Stored data start

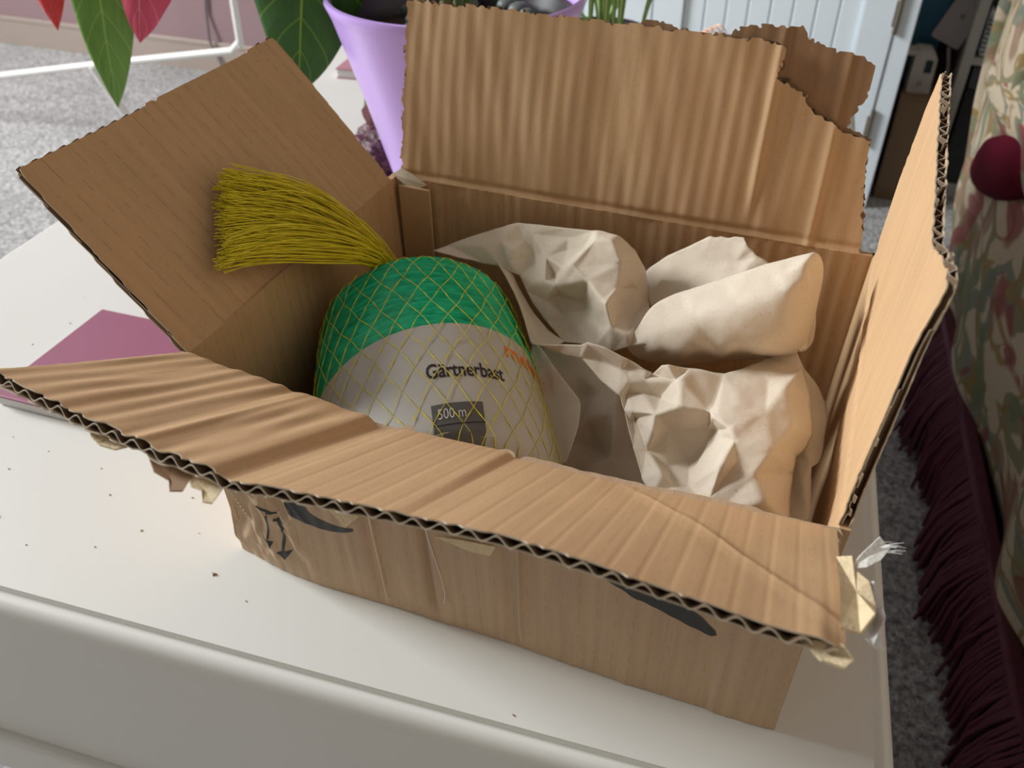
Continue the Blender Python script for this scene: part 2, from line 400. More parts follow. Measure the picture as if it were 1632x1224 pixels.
# crumbs on the table
cb = MB()
crumb_xy = [(-0.095, 0.005), (-0.06, -0.01), (-0.115, 0.02), (-0.03, 0.0), (-0.005, -0.02), (-0.075, -0.028), (-0.155, 0.02), (-0.165, 0.0), (-0.14, -0.03), (-0.05, 0.02), (0.02, -0.028), (-0.20, 0.0), (-0.185, 0.022), (0.165, -0.036), (-0.245, 0.13), (-0.25, 0.10), (-0.26, 0.16), (0.315, 0.08), (-0.11, -0.04)]
for i, (cx, cy) in enumerate(crumb_xy):
    s = 0.0006 + 0.0007 * rng.random()
    if i == 4: s = .0022
    a = rng.random() * 6
    cb.add([(cx + s * math.cos(a), cy + s * math.sin(a), .0002), (cx + s * .6 * math.cos(a + 2), cy + s * .6 * math.sin(a + 2), .0002), (cx + s * .8 * math.cos(a + 4), cy + s * .8 * math.sin(a + 4), .0002), (cx, cy, .0002 + s * .5)], [(0, 1, 2), (0, 1, 3), (1, 2, 3), (2, 0, 3)])
tag(cb.build('crumbs', M['crumb']), 'tiny brown cardboard crumbs scattered on the white table top', 'crumbs', kind='stuff')

# ------------------------------------------------------------------ the open carton
W, D, H, T = 0.27, 0.1933, 0.1259, 0.0036
LN = 0.00045
box = empty('cardboard_box', (0, 0, 0))
tag(box, 'open brown corrugated cardboard box with torn flaps on the white table', 'cardboard box')

def solid_grid(name, U, V, top, bot, mask, mat, parent, rim=None, relax=0):
    """U, V: 1D params; top, bot: (nu, nv, 3); mask: (nu-1, nv-1) quads kept"""
    nu, nv = len(U), len(V); N = nu * nv
    idx = np.arange(N).reshape(nu, nv)
    I, J = np.nonzero(mask)
    q = np.stack([idx[I, J], idx[I + 1, J], idx[I + 1, J + 1], idx[I, J + 1]], 1)
    faces = [tuple(r) for r in q.tolist()] + [tuple(r[::-1]) for r in (q + N).tolist()]
    edges = {}
    for r in q.tolist():
        for a, b in ((r[0], r[1]), (r[1], r[2]), (r[2], r[3]), (r[3], r[0])):
            if (b, a) in edges: del edges[(b, a)]
            else: edges[(a, b)] = 1
    n_face = len(faces)
    faces += [(b, a, a + N, b + N) for a, b in edges]
    P = np.concatenate([top.reshape(-1, 3), bot.reshape(-1, 3)])
    if relax:                                    # take the stair steps out of a torn outline
        ea = np.array(list(edges)); 
        for _ in range(relax):
            for o_ in (0, N):
                acc = np.zeros_like(P); cnt = np.zeros(len(P))
                np.add.at(acc, ea[:, 0] + o_, P[ea[:, 1] + o_]); np.add.at(acc, ea[:, 1] + o_, P[ea[:, 0] + o_])
                np.add.at(cnt, ea[:, 0] + o_, 1); np.add.at(cnt, ea[:, 1] + o_, 1)
                k_ = cnt == 2; P[k_] = P[k_] * .5 + acc[k_] * .25
    uu, vv = np.meshgrid(U, V, indexing='ij'); uv = np.stack([uu.ravel(), vv.ravel()], 1); uv = np.concatenate([uv, uv])
    used = np.zeros(2 * N, bool)
    for f in faces: used[list(f)] = True
    mp = np.cumsum(used) - 1
    ob = mesh(name, P[used], [tuple(int(mp[i]) for i in f) for f in faces], mat, parent, True, 40, uv[used], recalc=True)
    if rim is not None:
        ob.data.materials.append(rim)
        ob.data.polygons.foreach_set('material_index', [0] * n_face + [1] * (len(faces) - n_face))
    return ob

def quad_mask(U, V, poly, jit=0.0, seed=0):
    uc = (U[:-1] + U[1:]) / 2; vc = (V[:-1] + V[1:]) / 2
    a, b = np.meshgrid(uc, vc, indexing='ij')
    if jit:
        g = np.random.default_rng(seed)
        a = a + jit * vnoise(a * 500, b * 500, seed) + jit * .5 * vnoise(a * 1300, b * 1300, seed + 1)
        b = b + jit * vnoise(a * 500 + 9, b * 500, seed + 2)
    return in_poly(a, b, poly)

def corrugated(name, S, U, V, parent, mat_in, mat_out, poly_in, poly_out, poly_fl, disp, label=None, jit=0.0006, seed=1, relax=2):
    """a flap: visible liner (named part), hidden liner and fluting as sub-parts.  S(u, v) -> point, normal towards the visible side"""
    u, v = np.meshgrid(U, V, indexing='ij')
    P, Nn = S(u, v); d = disp(u, v)[..., None]
    Pi = P + Nn * d
    flap = solid_grid(name, U, V, Pi, Pi - Nn * LN, quad_mask(U, V, poly_in, jit, seed), mat_in, parent, M['cut_edge'], relax)
    if label: flap['label'] = label
    Po = P - Nn * (T - LN) + Nn * d * .6
    solid_grid('outer_liner', U, V, Po, Po - Nn * LN, quad_mask(U, V, poly_out, jit, seed + 5), mat_out, flap, M['cut_edge'], relax)
    U2 = np.arange(U[0], U[-1] + FP / 16, FP / 8); V2 = np.linspace(V[0], V[-1], 34)
    u, v = np.meshgrid(U2, V2, indexing='ij'); P, Nn = S(u, v); d = disp(u, v)[..., None]
    A = (T - 2 * LN) / 2 - .00022
    wv = (-T / 2 + A * np.sin(2 * np.pi * u / FP))[..., None]
    t0 = P + Nn * (wv + .00022 + d * .8)
    fl = solid_grid('fluting', U2, V2, t0, t0 - Nn * .00044, quad_mask(U2, V2, poly_fl, jit, seed + 9), M['flute'], flap, M['cut_edge'])
    return flap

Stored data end

Exercise: Write out again exactly the lines from the start of the data above through the line containing "tag(box, 'open brown", inclusive, excluding any pictures.

Solution to this task:
Continue the Blender Python script for this scene: part 2, from line 400. More parts follow. Measure the picture as if it were 1632x1224 pixels.
# crumbs on the table
cb = MB()
crumb_xy = [(-0.095, 0.005), (-0.06, -0.01), (-0.115, 0.02), (-0.03, 0.0), (-0.005, -0.02), (-0.075, -0.028), (-0.155, 0.02), (-0.165, 0.0), (-0.14, -0.03), (-0.05, 0.02), (0.02, -0.028), (-0.20, 0.0), (-0.185, 0.022), (0.165, -0.036), (-0.245, 0.13), (-0.25, 0.10), (-0.26, 0.16), (0.315, 0.08), (-0.11, -0.04)]
for i, (cx, cy) in enumerate(crumb_xy):
    s = 0.0006 + 0.0007 * rng.random()
    if i == 4: s = .0022
    a = rng.random() * 6
    cb.add([(cx + s * math.cos(a), cy + s * math.sin(a), .0002), (cx + s * .6 * math.cos(a + 2), cy + s * .6 * math.sin(a + 2), .0002), (cx + s * .8 * math.cos(a + 4), cy + s * .8 * math.sin(a + 4), .0002), (cx, cy, .0002 + s * .5)], [(0, 1, 2), (0, 1, 3), (1, 2, 3), (2, 0, 3)])
tag(cb.build('crumbs', M['crumb']), 'tiny brown cardboard crumbs scattered on the white table top', 'crumbs', kind='stuff')

# ------------------------------------------------------------------ the open carton
W, D, H, T = 0.27, 0.1933, 0.1259, 0.0036
LN = 0.00045
box = empty('cardboard_box', (0, 0, 0))
tag(box, 'open brown corrugated cardboard box with torn flaps on the white table', 'cardboard box')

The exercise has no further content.